#### Stated problem:
Word for word, restate every line of the material.

#### Information supplied:
▬▬▬

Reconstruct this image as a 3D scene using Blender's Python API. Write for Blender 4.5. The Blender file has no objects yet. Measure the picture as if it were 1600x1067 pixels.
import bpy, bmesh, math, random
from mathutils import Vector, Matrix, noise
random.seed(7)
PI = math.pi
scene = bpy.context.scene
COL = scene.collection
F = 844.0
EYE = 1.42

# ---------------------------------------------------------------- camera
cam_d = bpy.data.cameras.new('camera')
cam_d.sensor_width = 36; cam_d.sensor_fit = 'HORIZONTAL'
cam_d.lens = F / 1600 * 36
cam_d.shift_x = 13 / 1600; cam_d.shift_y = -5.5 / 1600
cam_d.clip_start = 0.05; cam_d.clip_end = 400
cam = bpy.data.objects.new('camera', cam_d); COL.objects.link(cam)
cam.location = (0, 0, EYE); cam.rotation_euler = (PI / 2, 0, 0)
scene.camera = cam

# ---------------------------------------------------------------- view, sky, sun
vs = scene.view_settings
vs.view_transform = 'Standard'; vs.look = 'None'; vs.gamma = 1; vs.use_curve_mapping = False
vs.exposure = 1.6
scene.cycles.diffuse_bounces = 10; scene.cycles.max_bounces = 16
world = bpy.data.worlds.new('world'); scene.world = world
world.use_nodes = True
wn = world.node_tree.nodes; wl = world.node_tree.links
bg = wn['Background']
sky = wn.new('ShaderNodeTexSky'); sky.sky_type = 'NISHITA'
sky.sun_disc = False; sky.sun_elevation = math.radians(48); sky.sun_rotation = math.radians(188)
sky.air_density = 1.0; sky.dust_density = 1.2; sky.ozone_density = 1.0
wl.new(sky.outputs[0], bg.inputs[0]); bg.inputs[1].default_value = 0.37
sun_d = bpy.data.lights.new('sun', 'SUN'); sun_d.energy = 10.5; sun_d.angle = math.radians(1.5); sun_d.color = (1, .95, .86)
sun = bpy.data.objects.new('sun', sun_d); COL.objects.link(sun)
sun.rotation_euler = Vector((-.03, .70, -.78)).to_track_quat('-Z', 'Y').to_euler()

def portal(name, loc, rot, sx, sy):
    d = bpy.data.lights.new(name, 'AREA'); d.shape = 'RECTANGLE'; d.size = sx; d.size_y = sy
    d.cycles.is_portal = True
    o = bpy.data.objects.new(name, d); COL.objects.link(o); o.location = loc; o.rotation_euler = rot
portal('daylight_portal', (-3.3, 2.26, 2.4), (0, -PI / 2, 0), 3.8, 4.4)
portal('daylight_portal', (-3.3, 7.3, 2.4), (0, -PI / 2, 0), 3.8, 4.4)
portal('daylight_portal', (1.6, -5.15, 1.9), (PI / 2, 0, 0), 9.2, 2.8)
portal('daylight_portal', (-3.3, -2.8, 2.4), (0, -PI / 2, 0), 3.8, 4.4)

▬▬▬

#### Task result:
Reconstruct this image as a 3D scene using Blender's Python API. Write for Blender 4.5. The Blender file has no objects yet. Measure the picture as if it were 1600x1067 pixels.
import bpy, bmesh, math, random
from mathutils import Vector, Matrix, noise
random.seed(7)
PI = math.pi
scene = bpy.context.scene
COL = scene.collection
F = 844.0
EYE = 1.42

# ---------------------------------------------------------------- camera
cam_d = bpy.data.cameras.new('camera')
cam_d.sensor_width = 36; cam_d.sensor_fit = 'HORIZONTAL'
cam_d.lens = F / 1600 * 36
cam_d.shift_x = 13 / 1600; cam_d.shift_y = -5.5 / 1600
cam_d.clip_start = 0.05; cam_d.clip_end = 400
cam = bpy.data.objects.new('camera', cam_d); COL.objects.link(cam)
cam.location = (0, 0, EYE); cam.rotation_euler = (PI / 2, 0, 0)
scene.camera = cam

# ---------------------------------------------------------------- view, sky, sun
vs = scene.view_settings
vs.view_transform = 'Standard'; vs.look = 'None'; vs.gamma = 1; vs.use_curve_mapping = False
vs.exposure = 1.6
scene.cycles.diffuse_bounces = 10; scene.cycles.max_bounces = 16
world = bpy.data.worlds.new('world'); scene.world = world
world.use_nodes = True
wn = world.node_tree.nodes; wl = world.node_tree.links
bg = wn['Background']
sky = wn.new('ShaderNodeTexSky'); sky.sky_type = 'NISHITA'
sky.sun_disc = False; sky.sun_elevation = math.radians(48); sky.sun_rotation = math.radians(188)
sky.air_density = 1.0; sky.dust_density = 1.2; sky.ozone_density = 1.0
wl.new(sky.outputs[0], bg.inputs[0]); bg.inputs[1].default_value = 0.37
sun_d = bpy.data.lights.new('sun', 'SUN'); sun_d.energy = 10.5; sun_d.angle = math.radians(1.5); sun_d.color = (1, .95, .86)
sun = bpy.data.objects.new('sun', sun_d); COL.objects.link(sun)
sun.rotation_euler = Vector((-.03, .70, -.78)).to_track_quat('-Z', 'Y').to_euler()

def portal(name, loc, rot, sx, sy):
    d = bpy.data.lights.new(name, 'AREA'); d.shape = 'RECTANGLE'; d.size = sx; d.size_y = sy
    d.cycles.is_portal = True
    o = bpy.data.objects.new(name, d); COL.objects.link(o); o.location = loc; o.rotation_euler = rot
portal('daylight_portal', (-3.3, 2.26, 2.4), (0, -PI / 2, 0), 3.8, 4.4)
portal('daylight_portal', (-3.3, 7.3, 2.4), (0, -PI / 2, 0), 3.8, 4.4)
portal('daylight_portal', (1.6, -5.15, 1.9), (PI / 2, 0, 0), 9.2, 2.8)
portal('daylight_portal', (-3.3, -2.8, 2.4), (0, -PI / 2, 0), 3.8, 4.4)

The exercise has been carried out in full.